While the Order of Franciscans Minor out of St. Louis provides staffing for the National Shrine, the property itself belongs to the Gaylord diocese, and the parish centered there answers to the Bishop.  Because the Franciscans currently living at the National Shrine are older and therefore more at risk, their role should not be to offer such Masses, but rather to welcome and facilitate their brother priests’ celebration of the sacraments. 


Younger priests from around the diocese ought to be welcomed to use the outdoor sanctuary, and encouraged to take turns doing so.  Any priest possessing the determination and courage to accept this offer would use the rite of their choosing, whether the usual Novus Ordo, an Ad Orientum Novus Ordo, or a Traditional Latin Mass, high or low.  Mass could be kept quite short, using brief homilies and no music, whether to accommodate difficult weather, to facilitate numerous Masses, or to work within a priest’s travel window.  Communion could be offered, or not — using the communion rail, or not — as each individual priest would determine.  Of course, distributing Holy Communion to a congregant who is kneeling and stationary is much safer than distributing to one who is standing and in motion. A priest who nevertheless felt he touched someone could easily turn around, wash his hands (using a sanitizer with 65-70% alcohol), and resume communion distribution. Somewhat larger hosts could be employed. Temperature checks could be offered at entry on a voluntary basis.


These are just some thoughts of a lay person.
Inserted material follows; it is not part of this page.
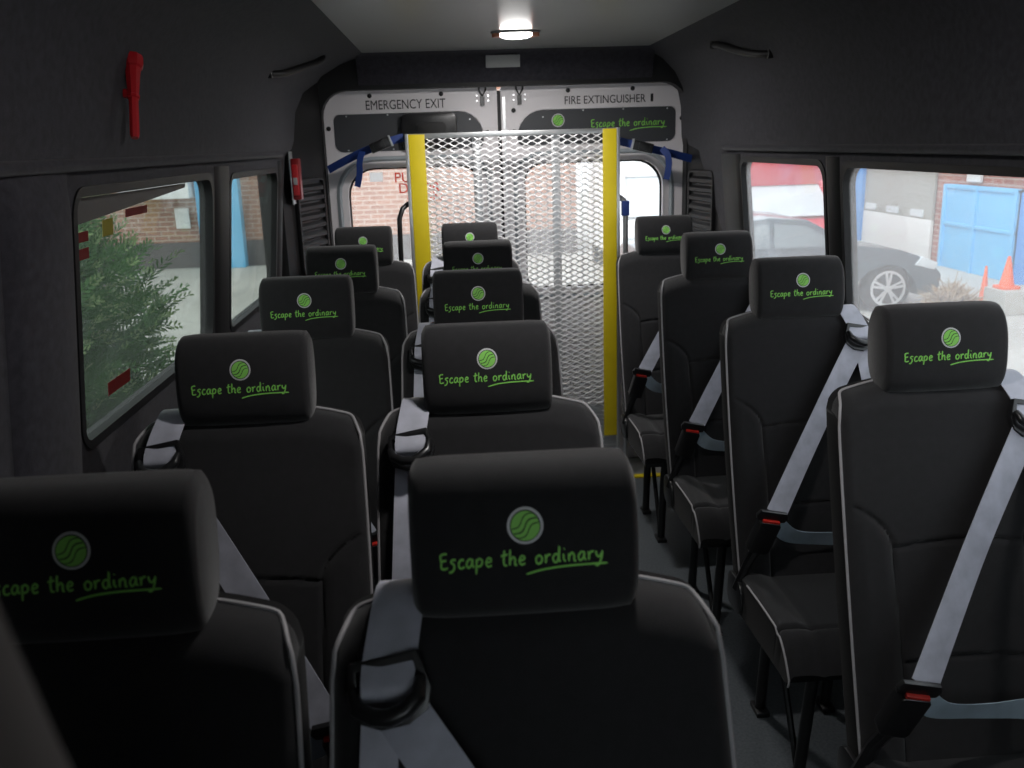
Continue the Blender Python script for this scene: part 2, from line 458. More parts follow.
    tag(mb.build('slogan_lettering', M['green'], hr, smooth_=False), 'green handwritten slogan Escape the ordinary')
    # cushion
    NXc, NYc = 40, 60; mb = MB(); cx = .212
    def top(i, j):
        u = -1 + 2 * i / NXc; v = j / NYc; x = u * cx
        y = -.14 - v * .44
        z = .505 + .012 * math.sin(v * PI * .8)
        z -= .075 * max(0, (v - .78) / .22) ** 2.0
        b = abs(x)
        z += .010 * min(1, max(0, (b - .13) / .03)) * (1 if v < .8 else .5)
        z -= .0055 * math.exp(-((b - .13) / .004) ** 2)
        z -= .012 * max(0, 1 - (cx - b) / .016) ** 2
        if v < 1: z -= .0055 * math.exp(-((v - .80) / .012) ** 2)
        return (x, y, z)
    vs = [top(i, j) for j in range(NYc + 1) for i in range(NXc + 1)]
    S2 = len(vs)
    vs += [(-cx + 2 * cx * i / NXc, -.14 - (j / NYc) * .425, .395 + .02 * (j / NYc)) for j in range(NYc + 1) for i in range(NXc + 1)]
    ix = lambda i, j, q: q * S2 + j * (NXc + 1) + i
    fs = []
    for j in range(NYc):
        for i in range(NXc):
            fs.append((ix(i, j, 0), ix(i, j + 1, 0), ix(i + 1, j + 1, 0), ix(i + 1, j, 0)))
            fs.append((ix(i, j, 1), ix(i + 1, j, 1), ix(i + 1, j + 1, 1), ix(i, j + 1, 1)))
    bor = [(i, 0) for i in range(NXc)] + [(NXc, j) for j in range(NYc)] + [(i, NYc) for i in range(NXc, 0, -1)] + [(0, j) for j in range(NYc, 0, -1)]
    mb.add(vs, fs, 0)
    sf = []
    for a in range(len(bor)):
        p, q = bor[a], bor[(a + 1) % len(bor)]; sf.append((ix(*p, 0), ix(*q, 0), ix(*q, 1), ix(*p, 1)))
    mb.f += sf; mb.m += [1] * len(sf)
    cu = mb.build('cushion', [M['fabric'], M['seat_side']], root, angle=50)
    for i in (0, NXc):
        pts = [Vector(top(i, j)) for j in range(16, NYc + 1, 2)]
        pts += [Vector((pts[-1].x, -.583 + .004 * q, pts[-1].z - .010 * q)) for q in (1, 2)]
        MB().tube([p + Vector((0, 0, .001)) for p in pts], .0028, 8).build('piping', M['piping'], cu)
    # steel frame, legs and feet
    mb = MB()
    for x in (-.10, .10): mb.box((x - .015, -.50, .37), (x + .015, -.10, .398))
    mb.box((-.19, -.50, .372), (.19, -.47, .396)); mb.box((-.19, -.15, .372), (.19, -.12, .396))
    mb.build('seat_frame', M['steel_black'], root, bevel=.003)
    for sg in (-1, 1):
        for y, yb in ((-.46, -.40), (-.14, -.09)):
            l = MB().tube([(sg * .10, y, .385), (sg * .10, yb, .012)], .016, 10).build('leg', M['steel_black'], root)
            MB().box((sg * .10 - .02, yb - .035, .0), (sg * .10 + .02, yb + .035, .016)).build('foot', M['steel_black'], l, bevel=.004)
        MB().tube([(sg * .10, -.18, .375), (sg * .10, -.39, .03)], .009, 8).build('brace', M['steel_black'], root)
    # hinge covers beside the cushion
    for sg in (-1, 1):
        MB().prism(rrect(-.235, .40, -.115, .50, .035), lambda u, v, d, sg=sg: (sg * d, u, v), .207, .222).build('hinge_cover', M['plastic'], root, bevel=.004)
    # belt
    gx, gy, gz = s * .150, -.028, 1.135
    bx_, by_, bz_ = -s * .165, -.285, .715
    mb = MB(); mb.ribbon([(s * .128, .10, 1.13), (s * .132, .085, 1.19), (s * .137, .045, 1.207), (s * .143, .0, 1.187), (gx, gy - .012, gz + .018), (gx, gy - .024, gz + .002), (gx, gy - .021, gz - .010)], .056, lambda t: (1, 0, .12 * s * t * 0 + .02))
    mb.build('shoulder_strap', M['belt'], root)
    mb = MB(); g = Vector((gx - s * .004, gy - .014, gz - .014)); e = Vector((bx_, by_, bz_)) + Vector((s * .012, -.002, .012))
    d = (e - g); wd = Vector((0, -1, 0)).cross(d).normalized()
    mid = g + d * .5 + Vector((0, .010, -.004))
    def wf(t, wd=wd): return wd + Vector((0, .10 * math.sin(t * PI), 0))
    mb.ribbon([g, g + d * .25 + Vector((0, .006, 0)), mid, g + d * .75 + Vector((0, .005, 0)), e], .060, wf)
    mb.build('diagonal_belt', M['belt'], root)
    mb = MB(); mb.ribbon([(gx + s * .010, gy + .004, gz - .01), (gx + s * .020, back_y(.95) - .022, .97), (gx + s * .040, back_y(.7) - .02, .70), (gx + s * .045, back_y(.52) - .02, .50)], .040, (1, 0, 0))
    mb.build('return_strap', M['belt'], root)
    # guide ring
    T = Matrix.Translation((gx, gy - .010, gz)) @ Matrix.Rotation(s * .18, 4, 'Y') @ Matrix.Rotation(-.45, 4, 'X') @ Matrix.Scale(1.22, 4)
    mb = MB()
    out_ = [(-.030, .026), (-.036, -.006), (-.030, -.024), (-.012, -.033), (.012, -.033), (.030, -.024), (.036, -.006), (.030, .026)]
    inn_ = [(-.025, .018), (-.027, .000), (-.023, -.011), (-.010, -.017), (.010, -.017), (.023, -.011), (.027, .000), (.025, .018)]
    mb.ring(out_, inn_, lambda u, v, dd: T @ Vector((u, dd, v)), -.007, .005)
    mb.tube([T @ Vector(p) for p in [(-.030, -.010, .004), (-.026, -.018, -.010), (-.013, -.022, -.019), (0, -.023, -.022), (.013, -.022, -.019), (.026, -.018, -.010), (.030, -.010, .004)]], [.006, .0085, .0095, .0095, .0095, .0085, .006], 10)
    gd = mb.build('belt_guide', M['plastic'], root, bevel=.0015)
    MB().box((s * .168 - .016, back_y(1.15) - .004, 1.140), (s * .168 + .016, back_y(1.15) + .03, 1.162)).build('guide_mount', M['plastic'], root, bevel=.006)
    # buckle on its stalk, along the belt direction
    dn = d.normalized()
    stalk0 = Vector((-s * .215, -.19, .47)); B1 = Vector((bx_, by_, bz_)); ax = (B1 - stalk0).normalized()
    side = Vector((0, -1, 0)).cross(ax).normalized(); nrm = ax.cross(side).normalized()
    R = Matrix((side, nrm, ax)).transposed().to_4x4()
    Tb = Matrix.Translation(B1) @ R @ Matrix.Scale(1.25, 4)
    mb = MB(); mb.prism(rrect(-.023, -.092, .023, -.004, .008), lambda u, v, dd: Tb @ Vector((u, dd, v)), -.013, .013)
    bk = mb.build('buckle', M['plastic'], root, bevel=.004)
    MB().box((-.018, -.0105, -.008), (.018, .0105, .0005), mtx=Tb).build('release_button', M['red'], bk, bevel=.001)
    mb = MB(); mb.prism([(-.034, .008), (-.030, -.004), (-.016, -.006), (.016, -.006), (.030, -.004), (.034, .008), (.028, .020), (-.028, .020)], lambda u, v, dd: Tb @ Vector((u, dd, v)), -.004, .004)
    mb.build('tongue', M['plastic'], root, bevel=.0015)
    mb = MB(); mb.tube([stalk0, stalk0.lerp(B1, .35) + Vector((0, .01, 0)), Tb @ Vector((0, 0, -.088))], [.016, .013, .014], 8, rz=1.0)
    mb.build('buckle_stalk', M['plastic'], root)
    mb = MB(); mb.ribbon([(bx_ + s * .012, by_ + .004, bz_ - .008), (bx_ + s * .07, -.245, .645), (0, -.225, .622), (s * .10, -.214, .612), (s * .19, -.200, .59), (s * .213, -.18, .53)], .046, lambda t: (.05, .05 - .5 * math.sin(t * 5), 1))
    tag(mb.build('lap_belt', M['lap'], root), 'pale blue lap belt')
    return root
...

But WHERE are the creative and on-fire prelates and priests who should be thinking about such things, instead of merely “going with the flow” –  a “flow” which at best devalues the Mass, but at worst may be diabolically aimed at eliminating it forever from the face of the earth?


Rain, wind and temperature must be contended with in an outdoor setting, of course, in addition to other scheduling challenges, but just think how much better we have it than our first brothers and sisters in Christ who met in the catacombs for hundreds of years, without modern means of communication, and subject to interruption, arrest, persecution, torture and death at any moment?  OR than our brothers and sisters in mainland China, who TODAY endure the same horrendous risks? 


We have an outdoor sanctuary sitting idle in our diocese.  Let’s use it.